** BEGIN Supplied data **
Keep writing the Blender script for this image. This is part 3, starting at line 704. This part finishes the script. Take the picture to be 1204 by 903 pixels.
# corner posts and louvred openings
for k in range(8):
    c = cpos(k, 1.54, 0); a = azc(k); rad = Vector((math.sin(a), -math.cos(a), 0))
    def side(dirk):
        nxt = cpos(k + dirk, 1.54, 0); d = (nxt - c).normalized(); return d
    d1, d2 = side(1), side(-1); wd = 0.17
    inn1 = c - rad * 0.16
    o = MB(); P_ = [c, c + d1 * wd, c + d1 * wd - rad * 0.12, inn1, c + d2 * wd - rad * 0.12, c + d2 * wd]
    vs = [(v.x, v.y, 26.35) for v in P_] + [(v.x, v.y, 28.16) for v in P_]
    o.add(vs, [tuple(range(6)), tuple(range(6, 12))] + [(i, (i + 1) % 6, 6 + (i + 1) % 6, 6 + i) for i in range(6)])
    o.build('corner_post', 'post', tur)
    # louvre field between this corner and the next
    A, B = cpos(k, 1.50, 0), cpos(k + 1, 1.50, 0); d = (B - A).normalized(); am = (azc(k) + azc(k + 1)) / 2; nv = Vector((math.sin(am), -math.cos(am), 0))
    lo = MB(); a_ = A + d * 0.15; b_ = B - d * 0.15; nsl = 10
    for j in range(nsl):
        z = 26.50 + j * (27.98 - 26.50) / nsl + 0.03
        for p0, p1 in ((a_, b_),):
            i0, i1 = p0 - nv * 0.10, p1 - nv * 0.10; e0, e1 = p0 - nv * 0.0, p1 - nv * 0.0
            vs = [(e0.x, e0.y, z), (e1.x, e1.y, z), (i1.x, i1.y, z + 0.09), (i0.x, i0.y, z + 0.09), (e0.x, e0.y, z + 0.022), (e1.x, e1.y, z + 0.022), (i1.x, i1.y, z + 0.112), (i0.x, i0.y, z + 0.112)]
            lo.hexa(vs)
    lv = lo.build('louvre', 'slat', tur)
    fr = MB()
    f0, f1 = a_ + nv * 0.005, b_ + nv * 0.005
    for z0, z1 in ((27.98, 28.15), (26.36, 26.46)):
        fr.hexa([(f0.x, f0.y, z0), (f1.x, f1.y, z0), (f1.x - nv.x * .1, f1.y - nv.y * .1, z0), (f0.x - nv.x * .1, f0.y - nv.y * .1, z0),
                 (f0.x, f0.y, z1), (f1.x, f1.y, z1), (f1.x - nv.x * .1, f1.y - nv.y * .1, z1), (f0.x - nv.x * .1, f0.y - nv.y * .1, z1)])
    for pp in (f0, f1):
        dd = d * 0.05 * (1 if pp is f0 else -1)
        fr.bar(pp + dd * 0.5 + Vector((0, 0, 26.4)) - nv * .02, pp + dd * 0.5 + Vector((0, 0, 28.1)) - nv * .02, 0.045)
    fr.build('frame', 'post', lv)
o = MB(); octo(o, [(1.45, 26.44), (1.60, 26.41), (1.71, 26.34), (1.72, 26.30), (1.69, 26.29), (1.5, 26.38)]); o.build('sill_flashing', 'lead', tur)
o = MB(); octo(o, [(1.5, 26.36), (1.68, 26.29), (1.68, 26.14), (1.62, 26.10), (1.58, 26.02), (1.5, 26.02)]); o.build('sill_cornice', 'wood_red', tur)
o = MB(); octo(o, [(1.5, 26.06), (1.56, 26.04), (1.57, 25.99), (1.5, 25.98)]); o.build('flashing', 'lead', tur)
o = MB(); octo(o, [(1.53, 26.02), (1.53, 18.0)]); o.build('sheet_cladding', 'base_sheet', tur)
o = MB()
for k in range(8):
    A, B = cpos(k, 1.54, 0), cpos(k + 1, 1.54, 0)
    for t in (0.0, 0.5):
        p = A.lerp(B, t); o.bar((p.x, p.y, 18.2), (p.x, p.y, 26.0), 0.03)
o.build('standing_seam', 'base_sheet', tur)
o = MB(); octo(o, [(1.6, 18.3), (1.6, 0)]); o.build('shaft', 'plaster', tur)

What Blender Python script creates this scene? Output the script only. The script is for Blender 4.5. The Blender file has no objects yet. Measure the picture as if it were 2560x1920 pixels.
** END Supplied data **
Every entry in the listing must be retyped exactly.

Keep writing the Blender script for this image. This is part 3, starting at line 704. This part finishes the script. Take the picture to be 1204 by 903 pixels.
# corner posts and louvred openings
for k in range(8):
    c = cpos(k, 1.54, 0); a = azc(k); rad = Vector((math.sin(a), -math.cos(a), 0))
    def side(dirk):
        nxt = cpos(k + dirk, 1.54, 0); d = (nxt - c).normalized(); return d
    d1, d2 = side(1), side(-1); wd = 0.17
    inn1 = c - rad * 0.16
    o = MB(); P_ = [c, c + d1 * wd, c + d1 * wd - rad * 0.12, inn1, c + d2 * wd - rad * 0.12, c + d2 * wd]
    vs = [(v.x, v.y, 26.35) for v in P_] + [(v.x, v.y, 28.16) for v in P_]
    o.add(vs, [tuple(range(6)), tuple(range(6, 12))] + [(i, (i + 1) % 6, 6 + (i + 1) % 6, 6 + i) for i in range(6)])
    o.build('corner_post', 'post', tur)
    # louvre field between this corner and the next
    A, B = cpos(k, 1.50, 0), cpos(k + 1, 1.50, 0); d = (B - A).normalized(); am = (azc(k) + azc(k + 1)) / 2; nv = Vector((math.sin(am), -math.cos(am), 0))
    lo = MB(); a_ = A + d * 0.15; b_ = B - d * 0.15; nsl = 10
    for j in range(nsl):
        z = 26.50 + j * (27.98 - 26.50) / nsl + 0.03
        for p0, p1 in ((a_, b_),):
            i0, i1 = p0 - nv * 0.10, p1 - nv * 0.10; e0, e1 = p0 - nv * 0.0, p1 - nv * 0.0
            vs = [(e0.x, e0.y, z), (e1.x, e1.y, z), (i1.x, i1.y, z + 0.09), (i0.x, i0.y, z + 0.09), (e0.x, e0.y, z + 0.022), (e1.x, e1.y, z + 0.022), (i1.x, i1.y, z + 0.112), (i0.x, i0.y, z + 0.112)]
            lo.hexa(vs)
    lv = lo.build('louvre', 'slat', tur)
    fr = MB()
    f0, f1 = a_ + nv * 0.005, b_ + nv * 0.005
    for z0, z1 in ((27.98, 28.15), (26.36, 26.46)):
        fr.hexa([(f0.x, f0.y, z0), (f1.x, f1.y, z0), (f1.x - nv.x * .1, f1.y - nv.y * .1, z0), (f0.x - nv.x * .1, f0.y - nv.y * .1, z0),
                 (f0.x, f0.y, z1), (f1.x, f1.y, z1), (f1.x - nv.x * .1, f1.y - nv.y * .1, z1), (f0.x - nv.x * .1, f0.y - nv.y * .1, z1)])
    for pp in (f0, f1):
        dd = d * 0.05 * (1 if pp is f0 else -1)
        fr.bar(pp + dd * 0.5 + Vector((0, 0, 26.4)) - nv * .02, pp + dd * 0.5 + Vector((0, 0, 28.1)) - nv * .02, 0.045)
    fr.build('frame', 'post', lv)
o = MB(); octo(o, [(1.45, 26.44), (1.60, 26.41), (1.71, 26.34), (1.72, 26.30), (1.69, 26.29), (1.5, 26.38)]); o.build('sill_flashing', 'lead', tur)
o = MB(); octo(o, [(1.5, 26.36), (1.68, 26.29), (1.68, 26.14), (1.62, 26.10), (1.58, 26.02), (1.5, 26.02)]); o.build('sill_cornice', 'wood_red', tur)
o = MB(); octo(o, [(1.5, 26.06), (1.56, 26.04), (1.57, 25.99), (1.5, 25.98)]); o.build('flashing', 'lead', tur)
o = MB(); octo(o, [(1.53, 26.02), (1.53, 18.0)]); o.build('sheet_cladding', 'base_sheet', tur)
o = MB()
for k in range(8):
    A, B = cpos(k, 1.54, 0), cpos(k + 1, 1.54, 0)
    for t in (0.0, 0.5):
        p = A.lerp(B, t); o.bar((p.x, p.y, 18.2), (p.x, p.y, 26.0), 0.03)
o.build('standing_seam', 'base_sheet', tur)
o = MB(); octo(o, [(1.6, 18.3), (1.6, 0)]); o.build('shaft', 'plaster', tur)

What Blender Python script creates this scene? Output the script only. The script is for Blender 4.5. The Blender file has no objects yet. Measure the picture as if it were 2560x1920 pixels.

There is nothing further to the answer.